Dichas interrogantes serán respondidas por estas escritoras a través de distopías y ucronías, al menos, así lo estima la estudiosa española Lola Robles en su prólogo a Escritoras de ciencia ficción y fantasía (2000). Pues ellas, sostiene la autora, describen mundos futuros en los que se han radicalizado los males de nuestro presente en lo social, político o tecnológico. Obras como El cuento de la criada (1985), de Margaret Atwood, o Lengua materna (1984), de Suzette Haden Elgin, nos sitúan en futuros donde las mujeres han sido reducidas, de nuevo, a una situación de práctica esclavitud: ese futuro sombrío es un espejo para analizar el presente e intentar encontrar caminos de liberación. O bien, en el caso de un desarrollo paralelo al históricamente conocido, Joanna Russ en El hombre hembra (1975) y Octavia Butler con sus Ritos de madurez (1988) han descrito mundos posibles y verosímiles donde el hombre solo juega un rol secundario.

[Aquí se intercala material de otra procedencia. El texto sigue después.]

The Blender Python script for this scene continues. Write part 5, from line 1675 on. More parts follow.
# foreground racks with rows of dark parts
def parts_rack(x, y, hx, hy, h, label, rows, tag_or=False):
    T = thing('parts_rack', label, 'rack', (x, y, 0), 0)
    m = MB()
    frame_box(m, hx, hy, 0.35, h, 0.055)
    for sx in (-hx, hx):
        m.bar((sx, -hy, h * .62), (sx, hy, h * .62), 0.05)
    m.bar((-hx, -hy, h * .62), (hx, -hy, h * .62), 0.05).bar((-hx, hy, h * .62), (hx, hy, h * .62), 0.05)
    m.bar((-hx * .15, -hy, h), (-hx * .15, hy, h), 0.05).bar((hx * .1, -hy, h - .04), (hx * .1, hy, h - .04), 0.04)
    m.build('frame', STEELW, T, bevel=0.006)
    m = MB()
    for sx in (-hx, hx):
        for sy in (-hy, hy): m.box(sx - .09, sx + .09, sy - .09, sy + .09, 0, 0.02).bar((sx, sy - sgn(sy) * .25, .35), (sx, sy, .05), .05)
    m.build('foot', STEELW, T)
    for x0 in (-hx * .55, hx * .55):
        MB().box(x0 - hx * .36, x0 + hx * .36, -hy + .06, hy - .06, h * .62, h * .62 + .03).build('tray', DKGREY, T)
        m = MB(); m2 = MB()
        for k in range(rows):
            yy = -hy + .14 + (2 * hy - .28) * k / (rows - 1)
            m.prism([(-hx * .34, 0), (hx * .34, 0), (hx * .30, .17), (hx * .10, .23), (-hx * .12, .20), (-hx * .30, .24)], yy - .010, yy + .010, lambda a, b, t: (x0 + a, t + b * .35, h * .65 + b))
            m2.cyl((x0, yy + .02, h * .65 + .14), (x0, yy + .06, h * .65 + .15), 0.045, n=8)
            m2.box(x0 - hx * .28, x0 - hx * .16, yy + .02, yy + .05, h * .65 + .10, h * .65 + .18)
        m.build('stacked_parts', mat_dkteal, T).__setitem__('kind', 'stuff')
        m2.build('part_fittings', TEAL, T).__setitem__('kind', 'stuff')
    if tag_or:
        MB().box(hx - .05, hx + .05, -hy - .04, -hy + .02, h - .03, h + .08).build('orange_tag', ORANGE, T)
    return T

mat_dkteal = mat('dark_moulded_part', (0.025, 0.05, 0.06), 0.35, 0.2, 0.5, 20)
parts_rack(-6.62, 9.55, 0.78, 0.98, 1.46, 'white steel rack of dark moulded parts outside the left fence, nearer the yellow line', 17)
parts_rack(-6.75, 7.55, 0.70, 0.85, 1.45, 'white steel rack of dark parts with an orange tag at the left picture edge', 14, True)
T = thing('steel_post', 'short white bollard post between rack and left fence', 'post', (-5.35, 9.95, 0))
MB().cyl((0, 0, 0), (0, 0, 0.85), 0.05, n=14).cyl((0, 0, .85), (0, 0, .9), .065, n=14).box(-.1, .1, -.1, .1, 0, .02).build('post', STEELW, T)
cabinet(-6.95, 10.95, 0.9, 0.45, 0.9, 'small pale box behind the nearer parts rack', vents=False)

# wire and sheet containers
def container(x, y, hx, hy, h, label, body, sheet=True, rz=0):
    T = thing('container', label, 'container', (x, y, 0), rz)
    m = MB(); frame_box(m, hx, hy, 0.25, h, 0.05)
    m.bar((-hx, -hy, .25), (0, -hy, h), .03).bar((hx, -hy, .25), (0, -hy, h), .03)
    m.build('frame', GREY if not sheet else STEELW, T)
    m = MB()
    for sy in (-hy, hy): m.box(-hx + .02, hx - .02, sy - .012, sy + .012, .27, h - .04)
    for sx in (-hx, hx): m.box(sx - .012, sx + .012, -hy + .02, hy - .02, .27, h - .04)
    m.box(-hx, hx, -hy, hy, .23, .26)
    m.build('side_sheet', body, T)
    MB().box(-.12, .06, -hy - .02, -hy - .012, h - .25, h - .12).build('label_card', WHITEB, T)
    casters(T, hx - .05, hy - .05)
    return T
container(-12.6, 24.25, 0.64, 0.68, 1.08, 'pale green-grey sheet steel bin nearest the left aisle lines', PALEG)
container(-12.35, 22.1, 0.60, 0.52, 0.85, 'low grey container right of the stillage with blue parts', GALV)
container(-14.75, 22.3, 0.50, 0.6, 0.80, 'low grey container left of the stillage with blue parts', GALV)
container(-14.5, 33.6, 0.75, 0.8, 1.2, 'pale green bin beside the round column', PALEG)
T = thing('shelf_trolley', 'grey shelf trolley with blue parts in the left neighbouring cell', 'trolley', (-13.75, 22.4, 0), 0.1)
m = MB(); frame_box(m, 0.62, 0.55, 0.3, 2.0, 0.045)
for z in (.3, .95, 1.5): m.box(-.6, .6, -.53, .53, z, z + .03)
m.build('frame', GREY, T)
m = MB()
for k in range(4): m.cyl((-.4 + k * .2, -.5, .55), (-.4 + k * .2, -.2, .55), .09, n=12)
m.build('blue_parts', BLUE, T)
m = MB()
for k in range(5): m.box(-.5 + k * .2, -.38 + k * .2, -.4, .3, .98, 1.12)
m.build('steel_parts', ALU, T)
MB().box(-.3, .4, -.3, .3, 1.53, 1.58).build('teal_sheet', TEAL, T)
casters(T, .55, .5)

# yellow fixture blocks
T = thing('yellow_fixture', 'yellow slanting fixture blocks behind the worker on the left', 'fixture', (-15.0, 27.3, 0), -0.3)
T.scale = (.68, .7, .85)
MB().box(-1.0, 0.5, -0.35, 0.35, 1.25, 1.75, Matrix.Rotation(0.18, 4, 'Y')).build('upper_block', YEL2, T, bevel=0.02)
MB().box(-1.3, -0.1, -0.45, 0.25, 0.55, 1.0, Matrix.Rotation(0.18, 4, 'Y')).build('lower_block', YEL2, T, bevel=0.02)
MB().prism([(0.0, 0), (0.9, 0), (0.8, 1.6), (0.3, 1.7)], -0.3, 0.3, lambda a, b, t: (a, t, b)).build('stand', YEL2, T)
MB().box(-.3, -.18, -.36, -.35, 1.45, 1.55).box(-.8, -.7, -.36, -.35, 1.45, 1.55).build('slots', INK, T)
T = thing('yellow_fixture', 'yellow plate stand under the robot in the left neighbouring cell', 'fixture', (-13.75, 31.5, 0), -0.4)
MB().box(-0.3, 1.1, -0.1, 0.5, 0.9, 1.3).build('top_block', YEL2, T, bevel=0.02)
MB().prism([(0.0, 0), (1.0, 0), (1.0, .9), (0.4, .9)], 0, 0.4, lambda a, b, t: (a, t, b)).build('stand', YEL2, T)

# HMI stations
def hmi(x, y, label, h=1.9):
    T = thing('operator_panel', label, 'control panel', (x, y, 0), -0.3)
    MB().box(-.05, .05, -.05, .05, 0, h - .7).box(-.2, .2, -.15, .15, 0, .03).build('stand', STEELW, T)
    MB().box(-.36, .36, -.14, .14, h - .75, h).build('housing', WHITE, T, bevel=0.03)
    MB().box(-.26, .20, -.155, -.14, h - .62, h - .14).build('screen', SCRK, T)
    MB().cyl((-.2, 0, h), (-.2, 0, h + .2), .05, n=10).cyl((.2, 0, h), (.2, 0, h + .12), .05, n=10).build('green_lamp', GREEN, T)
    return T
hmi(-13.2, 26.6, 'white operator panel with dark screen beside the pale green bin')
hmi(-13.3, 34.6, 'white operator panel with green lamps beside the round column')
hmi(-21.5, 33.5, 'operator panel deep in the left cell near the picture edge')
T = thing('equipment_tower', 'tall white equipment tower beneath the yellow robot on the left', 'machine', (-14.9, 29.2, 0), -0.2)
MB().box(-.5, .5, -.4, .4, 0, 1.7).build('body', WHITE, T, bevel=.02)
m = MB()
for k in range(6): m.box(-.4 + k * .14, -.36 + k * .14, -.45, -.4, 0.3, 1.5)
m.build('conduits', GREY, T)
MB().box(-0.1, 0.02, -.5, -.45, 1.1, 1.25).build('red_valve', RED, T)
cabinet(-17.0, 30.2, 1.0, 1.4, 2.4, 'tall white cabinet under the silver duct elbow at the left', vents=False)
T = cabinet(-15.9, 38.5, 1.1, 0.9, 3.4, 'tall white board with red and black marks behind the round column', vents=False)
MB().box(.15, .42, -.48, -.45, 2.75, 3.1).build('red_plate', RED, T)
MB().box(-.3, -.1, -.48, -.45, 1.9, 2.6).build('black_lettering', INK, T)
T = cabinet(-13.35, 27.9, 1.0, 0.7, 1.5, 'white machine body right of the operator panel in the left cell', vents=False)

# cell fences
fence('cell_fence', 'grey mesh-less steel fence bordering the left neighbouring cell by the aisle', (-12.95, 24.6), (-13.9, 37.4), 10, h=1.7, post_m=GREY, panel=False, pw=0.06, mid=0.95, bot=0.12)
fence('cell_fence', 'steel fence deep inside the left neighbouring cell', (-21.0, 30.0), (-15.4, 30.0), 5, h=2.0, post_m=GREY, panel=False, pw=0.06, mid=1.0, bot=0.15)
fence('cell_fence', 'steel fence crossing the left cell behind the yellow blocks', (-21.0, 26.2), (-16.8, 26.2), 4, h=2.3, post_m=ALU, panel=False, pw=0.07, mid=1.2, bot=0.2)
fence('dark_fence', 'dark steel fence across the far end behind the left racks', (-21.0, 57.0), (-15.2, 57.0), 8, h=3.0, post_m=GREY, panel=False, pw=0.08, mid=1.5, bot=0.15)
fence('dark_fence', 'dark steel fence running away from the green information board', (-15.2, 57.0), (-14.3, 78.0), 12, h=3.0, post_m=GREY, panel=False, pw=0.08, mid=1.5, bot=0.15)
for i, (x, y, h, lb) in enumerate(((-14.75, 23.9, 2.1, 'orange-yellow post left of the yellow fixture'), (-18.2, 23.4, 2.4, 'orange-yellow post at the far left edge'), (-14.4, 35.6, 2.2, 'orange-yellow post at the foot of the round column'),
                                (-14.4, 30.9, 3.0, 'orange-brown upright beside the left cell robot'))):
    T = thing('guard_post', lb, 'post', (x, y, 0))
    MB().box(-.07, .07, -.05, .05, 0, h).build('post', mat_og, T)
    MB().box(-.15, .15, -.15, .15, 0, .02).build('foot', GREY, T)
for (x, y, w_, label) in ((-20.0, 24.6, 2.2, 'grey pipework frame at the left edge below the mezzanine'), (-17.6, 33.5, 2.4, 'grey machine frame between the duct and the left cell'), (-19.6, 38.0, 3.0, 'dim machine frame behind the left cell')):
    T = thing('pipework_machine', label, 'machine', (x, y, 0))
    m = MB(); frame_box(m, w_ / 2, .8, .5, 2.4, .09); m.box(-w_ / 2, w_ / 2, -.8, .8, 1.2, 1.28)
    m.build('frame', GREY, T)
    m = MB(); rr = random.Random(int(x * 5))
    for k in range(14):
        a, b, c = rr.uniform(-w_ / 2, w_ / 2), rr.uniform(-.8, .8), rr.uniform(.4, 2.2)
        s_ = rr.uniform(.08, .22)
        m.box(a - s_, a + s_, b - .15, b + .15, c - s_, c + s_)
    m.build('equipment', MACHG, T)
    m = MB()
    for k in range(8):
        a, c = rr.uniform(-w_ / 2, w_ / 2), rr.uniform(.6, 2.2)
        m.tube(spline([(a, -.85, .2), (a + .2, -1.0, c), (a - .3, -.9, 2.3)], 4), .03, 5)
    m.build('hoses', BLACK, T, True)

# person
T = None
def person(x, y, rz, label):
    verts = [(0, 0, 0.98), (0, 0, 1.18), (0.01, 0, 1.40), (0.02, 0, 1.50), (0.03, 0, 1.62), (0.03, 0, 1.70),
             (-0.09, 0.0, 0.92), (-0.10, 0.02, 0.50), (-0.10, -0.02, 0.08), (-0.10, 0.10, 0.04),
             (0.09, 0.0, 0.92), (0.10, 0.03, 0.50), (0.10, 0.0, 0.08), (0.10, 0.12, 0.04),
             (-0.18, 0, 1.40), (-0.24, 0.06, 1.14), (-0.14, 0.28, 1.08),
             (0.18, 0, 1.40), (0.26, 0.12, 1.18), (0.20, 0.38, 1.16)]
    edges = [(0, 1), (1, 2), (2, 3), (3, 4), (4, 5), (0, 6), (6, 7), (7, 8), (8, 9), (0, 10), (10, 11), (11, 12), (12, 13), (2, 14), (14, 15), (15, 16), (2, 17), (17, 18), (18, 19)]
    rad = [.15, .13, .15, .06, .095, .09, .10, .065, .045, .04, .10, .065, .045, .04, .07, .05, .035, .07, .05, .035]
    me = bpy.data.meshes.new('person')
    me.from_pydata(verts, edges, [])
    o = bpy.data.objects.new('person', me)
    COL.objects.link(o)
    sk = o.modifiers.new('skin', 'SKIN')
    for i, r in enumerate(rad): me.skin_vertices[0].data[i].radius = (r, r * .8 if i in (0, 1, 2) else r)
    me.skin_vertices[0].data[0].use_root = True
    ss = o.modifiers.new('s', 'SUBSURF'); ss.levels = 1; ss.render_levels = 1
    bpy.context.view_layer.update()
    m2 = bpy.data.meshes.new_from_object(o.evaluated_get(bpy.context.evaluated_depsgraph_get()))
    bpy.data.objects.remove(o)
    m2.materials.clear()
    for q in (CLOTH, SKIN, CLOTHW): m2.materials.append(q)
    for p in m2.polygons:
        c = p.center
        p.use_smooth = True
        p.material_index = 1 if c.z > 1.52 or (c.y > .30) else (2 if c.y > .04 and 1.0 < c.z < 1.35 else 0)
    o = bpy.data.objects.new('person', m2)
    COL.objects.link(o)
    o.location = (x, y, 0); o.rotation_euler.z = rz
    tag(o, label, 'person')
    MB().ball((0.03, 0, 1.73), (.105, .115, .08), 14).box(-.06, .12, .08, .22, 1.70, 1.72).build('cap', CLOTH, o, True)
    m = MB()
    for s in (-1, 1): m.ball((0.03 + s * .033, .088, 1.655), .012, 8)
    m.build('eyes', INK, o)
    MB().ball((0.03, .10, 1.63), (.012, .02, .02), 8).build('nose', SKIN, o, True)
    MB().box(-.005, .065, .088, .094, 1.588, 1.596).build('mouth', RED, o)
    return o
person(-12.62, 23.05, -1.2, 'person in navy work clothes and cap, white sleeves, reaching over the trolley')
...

Finalmente, el reconocido escritor británico Michael Moorcock, en el prólogo al libro de David Pringle, Las 100 mejores novelas de Ciencia Ficción (1995), advierte, a propósito de las escasas representantes femeninas del género, que ellas lo han utilizado para “expresar su propia y justificada cólera”, agregando, en el mismo tenor, que el género tiene enormes posibilidades para que los autores canalicen su “impaciencia, su rechazo a la injusticia y a las frustraciones políticas, y su indignación frente a la codicia, la locura, la violencia y el mal uso consciente (o inconsciente) del poder que hoy se despliega por doquier” (Moorcock, 1995). Por ello, hoy por hoy, un signo de modernidad literaria será el protagonismo femenino, incluso, esta idea se entronca con cierta corriente actual de literatura infantil y juvenil que privilegia a la adolescente mujer como personaje principal de muchas obras literarias.